▶ _WHAT YOU NEED TO DO_: Extract every line from the records below that contains the word "this".

▶ _MATERIAL TO PROCESS_:
====================

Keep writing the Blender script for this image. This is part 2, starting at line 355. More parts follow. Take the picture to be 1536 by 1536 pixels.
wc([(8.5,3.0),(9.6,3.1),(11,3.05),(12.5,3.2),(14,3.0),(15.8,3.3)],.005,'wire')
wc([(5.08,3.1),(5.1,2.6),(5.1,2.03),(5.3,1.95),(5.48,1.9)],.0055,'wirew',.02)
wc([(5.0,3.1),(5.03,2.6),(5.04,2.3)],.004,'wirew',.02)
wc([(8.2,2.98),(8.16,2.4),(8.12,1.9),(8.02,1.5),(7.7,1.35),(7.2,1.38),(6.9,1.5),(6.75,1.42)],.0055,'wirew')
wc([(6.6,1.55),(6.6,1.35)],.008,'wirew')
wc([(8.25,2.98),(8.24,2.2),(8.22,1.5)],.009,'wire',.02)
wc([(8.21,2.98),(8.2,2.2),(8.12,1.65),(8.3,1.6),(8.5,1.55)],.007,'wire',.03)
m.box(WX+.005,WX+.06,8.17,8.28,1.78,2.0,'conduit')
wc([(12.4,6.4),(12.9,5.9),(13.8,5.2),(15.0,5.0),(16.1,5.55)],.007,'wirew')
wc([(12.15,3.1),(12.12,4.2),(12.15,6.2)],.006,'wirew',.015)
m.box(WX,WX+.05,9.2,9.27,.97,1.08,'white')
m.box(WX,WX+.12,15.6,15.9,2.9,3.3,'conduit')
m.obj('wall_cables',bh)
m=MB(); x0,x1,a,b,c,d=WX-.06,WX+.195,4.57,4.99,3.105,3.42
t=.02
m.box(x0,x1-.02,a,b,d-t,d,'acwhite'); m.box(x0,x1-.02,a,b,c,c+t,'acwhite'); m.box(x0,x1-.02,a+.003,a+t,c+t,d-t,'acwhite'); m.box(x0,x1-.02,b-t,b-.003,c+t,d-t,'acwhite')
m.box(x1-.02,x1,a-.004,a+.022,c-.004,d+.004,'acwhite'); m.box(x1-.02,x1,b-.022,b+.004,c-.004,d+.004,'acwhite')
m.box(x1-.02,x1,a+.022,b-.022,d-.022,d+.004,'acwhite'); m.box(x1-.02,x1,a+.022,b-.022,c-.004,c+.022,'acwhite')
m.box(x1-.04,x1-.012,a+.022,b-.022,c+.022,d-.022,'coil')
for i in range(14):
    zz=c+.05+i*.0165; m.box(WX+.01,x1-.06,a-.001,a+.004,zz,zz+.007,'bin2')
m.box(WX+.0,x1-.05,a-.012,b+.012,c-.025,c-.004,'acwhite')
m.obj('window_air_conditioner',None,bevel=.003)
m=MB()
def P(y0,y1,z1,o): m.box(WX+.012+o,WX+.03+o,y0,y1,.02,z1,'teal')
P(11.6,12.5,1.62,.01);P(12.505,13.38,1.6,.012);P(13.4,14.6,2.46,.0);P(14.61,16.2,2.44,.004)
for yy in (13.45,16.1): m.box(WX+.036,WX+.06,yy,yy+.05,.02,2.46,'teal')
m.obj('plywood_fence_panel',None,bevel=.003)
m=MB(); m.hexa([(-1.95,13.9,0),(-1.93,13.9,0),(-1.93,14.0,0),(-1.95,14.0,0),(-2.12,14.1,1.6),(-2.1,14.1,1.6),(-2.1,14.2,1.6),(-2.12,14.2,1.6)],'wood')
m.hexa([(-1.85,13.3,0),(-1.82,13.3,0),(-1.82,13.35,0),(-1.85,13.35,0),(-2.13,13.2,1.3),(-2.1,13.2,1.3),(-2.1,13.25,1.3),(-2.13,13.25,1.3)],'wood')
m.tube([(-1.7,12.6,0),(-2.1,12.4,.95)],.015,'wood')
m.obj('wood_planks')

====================

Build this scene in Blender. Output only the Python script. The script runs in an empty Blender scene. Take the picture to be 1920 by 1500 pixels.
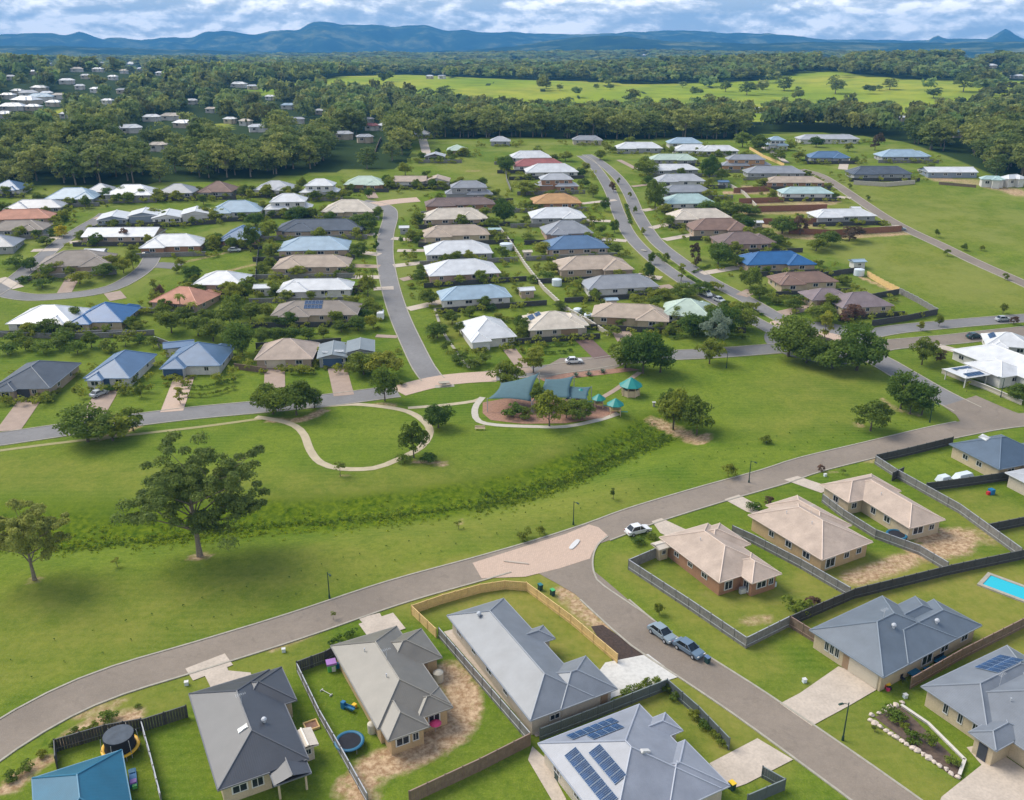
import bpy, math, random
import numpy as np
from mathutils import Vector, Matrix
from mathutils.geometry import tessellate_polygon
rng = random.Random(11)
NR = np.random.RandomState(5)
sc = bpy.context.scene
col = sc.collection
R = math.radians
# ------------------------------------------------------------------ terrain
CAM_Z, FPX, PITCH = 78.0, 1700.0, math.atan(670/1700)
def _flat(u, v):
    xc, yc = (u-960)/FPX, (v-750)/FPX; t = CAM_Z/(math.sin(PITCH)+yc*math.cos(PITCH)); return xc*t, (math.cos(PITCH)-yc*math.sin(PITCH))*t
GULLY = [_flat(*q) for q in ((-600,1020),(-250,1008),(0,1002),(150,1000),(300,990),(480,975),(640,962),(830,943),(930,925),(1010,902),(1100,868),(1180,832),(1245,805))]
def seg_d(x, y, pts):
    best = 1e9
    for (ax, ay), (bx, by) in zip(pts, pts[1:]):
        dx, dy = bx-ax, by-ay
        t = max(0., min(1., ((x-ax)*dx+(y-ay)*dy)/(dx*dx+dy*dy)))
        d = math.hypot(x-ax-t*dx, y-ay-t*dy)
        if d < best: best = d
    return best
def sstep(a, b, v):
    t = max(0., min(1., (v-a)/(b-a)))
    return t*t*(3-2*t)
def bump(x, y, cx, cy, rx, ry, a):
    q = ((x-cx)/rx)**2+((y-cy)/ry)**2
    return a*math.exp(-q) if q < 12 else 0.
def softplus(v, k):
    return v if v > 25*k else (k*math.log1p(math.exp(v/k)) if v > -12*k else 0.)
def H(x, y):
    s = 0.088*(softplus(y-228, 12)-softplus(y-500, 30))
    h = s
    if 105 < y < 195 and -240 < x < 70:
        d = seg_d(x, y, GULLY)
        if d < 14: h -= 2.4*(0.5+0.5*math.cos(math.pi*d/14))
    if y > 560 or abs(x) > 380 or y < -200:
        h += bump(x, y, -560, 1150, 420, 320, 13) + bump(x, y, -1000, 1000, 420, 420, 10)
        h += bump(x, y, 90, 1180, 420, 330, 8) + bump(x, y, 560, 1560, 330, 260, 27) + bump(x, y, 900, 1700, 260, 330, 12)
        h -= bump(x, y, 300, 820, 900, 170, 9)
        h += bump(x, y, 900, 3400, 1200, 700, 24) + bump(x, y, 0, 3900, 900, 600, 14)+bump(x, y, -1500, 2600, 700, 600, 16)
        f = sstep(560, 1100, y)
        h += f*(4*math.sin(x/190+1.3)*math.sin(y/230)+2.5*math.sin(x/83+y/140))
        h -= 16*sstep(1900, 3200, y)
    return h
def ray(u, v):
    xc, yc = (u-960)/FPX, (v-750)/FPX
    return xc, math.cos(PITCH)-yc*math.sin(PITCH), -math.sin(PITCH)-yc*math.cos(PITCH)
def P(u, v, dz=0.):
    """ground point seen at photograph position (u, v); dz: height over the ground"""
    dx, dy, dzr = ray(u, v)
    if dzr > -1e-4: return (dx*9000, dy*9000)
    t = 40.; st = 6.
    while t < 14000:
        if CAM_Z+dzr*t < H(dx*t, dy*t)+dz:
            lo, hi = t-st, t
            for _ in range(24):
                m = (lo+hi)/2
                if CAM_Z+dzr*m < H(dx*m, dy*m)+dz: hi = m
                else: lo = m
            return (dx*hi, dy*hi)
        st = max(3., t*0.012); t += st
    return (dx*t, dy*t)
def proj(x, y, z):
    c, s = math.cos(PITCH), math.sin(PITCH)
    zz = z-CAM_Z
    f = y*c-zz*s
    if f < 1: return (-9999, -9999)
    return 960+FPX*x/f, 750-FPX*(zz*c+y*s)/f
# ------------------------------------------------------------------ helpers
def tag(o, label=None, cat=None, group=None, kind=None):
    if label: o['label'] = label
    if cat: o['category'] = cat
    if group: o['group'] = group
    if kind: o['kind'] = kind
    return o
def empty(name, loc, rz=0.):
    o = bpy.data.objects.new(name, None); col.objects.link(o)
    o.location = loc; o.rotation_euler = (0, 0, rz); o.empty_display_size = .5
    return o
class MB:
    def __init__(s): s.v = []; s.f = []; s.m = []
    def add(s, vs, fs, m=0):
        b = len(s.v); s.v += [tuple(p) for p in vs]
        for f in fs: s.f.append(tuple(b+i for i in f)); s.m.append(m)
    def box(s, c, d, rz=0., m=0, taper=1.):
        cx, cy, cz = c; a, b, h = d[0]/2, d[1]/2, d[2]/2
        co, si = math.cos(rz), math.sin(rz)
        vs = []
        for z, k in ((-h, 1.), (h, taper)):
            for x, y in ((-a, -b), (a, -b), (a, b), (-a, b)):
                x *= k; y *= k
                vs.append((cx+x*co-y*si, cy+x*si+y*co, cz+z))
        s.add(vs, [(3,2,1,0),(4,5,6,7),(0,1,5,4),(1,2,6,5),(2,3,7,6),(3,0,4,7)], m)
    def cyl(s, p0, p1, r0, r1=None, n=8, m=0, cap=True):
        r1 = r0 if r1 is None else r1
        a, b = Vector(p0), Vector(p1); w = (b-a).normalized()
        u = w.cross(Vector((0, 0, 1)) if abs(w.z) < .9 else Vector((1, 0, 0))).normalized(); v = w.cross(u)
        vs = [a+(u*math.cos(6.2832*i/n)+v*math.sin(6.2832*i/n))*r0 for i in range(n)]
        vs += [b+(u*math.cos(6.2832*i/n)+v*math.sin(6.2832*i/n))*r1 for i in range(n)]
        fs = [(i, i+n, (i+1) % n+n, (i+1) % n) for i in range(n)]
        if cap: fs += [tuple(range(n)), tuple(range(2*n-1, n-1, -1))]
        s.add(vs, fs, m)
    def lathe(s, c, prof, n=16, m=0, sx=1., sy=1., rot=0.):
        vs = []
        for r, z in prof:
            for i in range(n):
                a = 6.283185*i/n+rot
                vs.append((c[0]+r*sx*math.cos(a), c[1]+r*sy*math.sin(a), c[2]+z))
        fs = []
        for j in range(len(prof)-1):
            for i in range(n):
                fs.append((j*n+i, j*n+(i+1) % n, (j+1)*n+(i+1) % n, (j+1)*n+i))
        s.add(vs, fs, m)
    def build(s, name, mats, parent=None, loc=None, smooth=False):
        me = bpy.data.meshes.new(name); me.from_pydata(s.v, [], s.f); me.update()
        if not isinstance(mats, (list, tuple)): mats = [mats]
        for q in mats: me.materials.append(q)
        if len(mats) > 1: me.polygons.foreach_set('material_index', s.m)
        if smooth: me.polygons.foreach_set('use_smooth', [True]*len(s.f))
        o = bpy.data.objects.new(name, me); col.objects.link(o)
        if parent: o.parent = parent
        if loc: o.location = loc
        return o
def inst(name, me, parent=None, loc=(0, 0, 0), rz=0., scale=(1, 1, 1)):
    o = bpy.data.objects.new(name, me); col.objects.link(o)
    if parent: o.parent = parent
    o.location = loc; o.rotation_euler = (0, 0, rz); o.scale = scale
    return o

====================

▶ _FINISHED TASK_:
Keep writing the Blender script for this image. This is part 2, starting at line 355. More parts follow. Take the picture to be 1536 by 1536 pixels.
Build this scene in Blender. Output only the Python script. The script runs in an empty Blender scene. Take the picture to be 1920 by 1500 pixels.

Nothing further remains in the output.